Challenger's Cup 2016

Challenger's Cup 2016

WCM mkkuhner
Dec 1, 2016, 7:49 AM |

The winner of the Challenger's Cup gets to play in the Washington State Closed Championship, a feat which otherwise demands a rating close to 2300.  This attracted 28 players to the top section, including last year's co-winner Viktors Pupols, and another 34 to the lower section (U1800).  Quite a turnout for a weekend tournament!

I was skeptical of my ability to play well due to stress, but decided that the tournament would be a fun distraction and a way to keep in chess shape.  I hadn't studied chess significantly since September.  I knew this could mean a rating hit, but I'm trying to teach myself to focus on improvement rather than rating.... It was also a dual USCF/FIDE rated tournament, and I try to play in FIDE events whenever possible, if only to increase the pool of FIDE-rated NW players by donating my excess rating points to them.

The Open section of this tournament has routinely been a 4 round Swiss.  There were far too many players for this format, as there have been for several years, but it's felt that having a forced round on Friday night will lose too many players, and our usual solution--G/60 on Saturday morning--can't be FIDE rated.  Still, I hope that in the future it will be expanded to 5 rounds, to avoid results like this year's (three co-winners!)

In round 1 I was paired with Brian Raffel, who was playing up in the top section as usual.  Brian has often been a difficult opponent for me, but this time I managed to get an acceptable game out of the Exchange French.

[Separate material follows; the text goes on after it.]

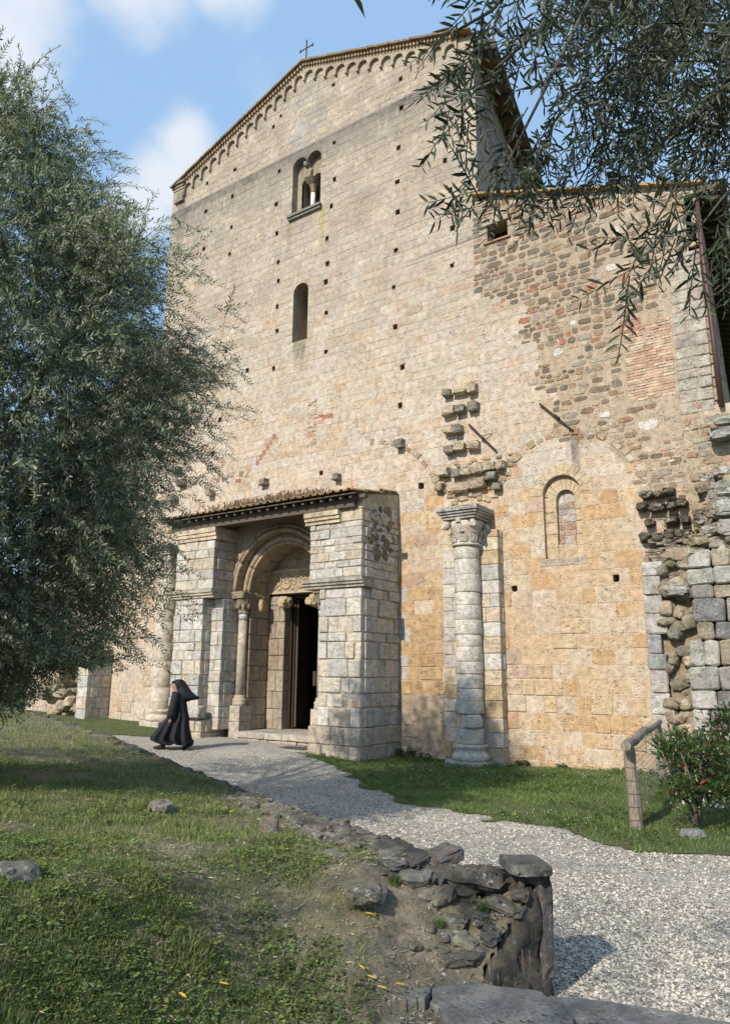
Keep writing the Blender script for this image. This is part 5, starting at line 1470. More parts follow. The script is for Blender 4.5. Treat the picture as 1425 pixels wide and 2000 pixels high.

In round 2 I faced NM Michael Lin, an online friend.  I got into bad trouble in an unfamiliar line of the Two Knights Defense, but then managed to make a reasonable fight of it.
This was a fairly exhausting game, and I arrived the next day in poor shape for chess.
I was facing Addison Lee, an ambitious teenager.  I'd beaten him in the Class Championships from a bad position, and he was out for revenge.
So that was a five-hour game with a downbeat ending, and now I had to play another round.  I was wondering why I'd inflicted this on myself.... I was matched with Davey Jones, another ambitious teenager; I think he's one of Josh Sinanan's students.  Though I didn't recall the game at the time, my records show he beat me in the Seattle Chess Club Championship in 2015, winning a piece against my mishandled French Tarrasch.
I can't show this game, because my scoresheet totally stops making sense around move 23.  It was a Delayed Alapin with an early ...d5 by Black.  I hung a pawn repeatedly but Davey cautiously (probably too cautiously) didn't take it.  Eventually we came down to a queen endgame in which I initially felt I had winning chances, but Davey proved able to defend all of my attempts--I had a few too many pawn weaknesses.
All the other games were over.  Players who hoped to get their prizes before they had to leave were rolling their eyes at me.  It was dark and rainy outside, and late on a Sunday night, and the buses were thinning out....
I offered the trade of queens, and Davey, who was in fairly bad time trouble, accepted it.  No doubt he wanted to simplify his calculations.  But we then had a graphic demonstration of Silman's principle "All pawn endings are confusing" and ended up in a pawn race where my pawn, queening, would control the queening square of his.
Davey played very well, except for clock handling; he made the first time control with seconds to spare, and I suspect time pressure (as well as fatigue) influenced his error at the end.
So that was 2-2, an acceptable result but not a good one--and lucky to get it, as Davey should have drawn me.  The Open section was won by three of the elite teenagers:  Anthony He, Derek Zhang, and Naomi Bashkansky.  All three had excellent tournaments.  Anthony had the best tiebreaks and will play in the State Championship, which should be a good challenge for him.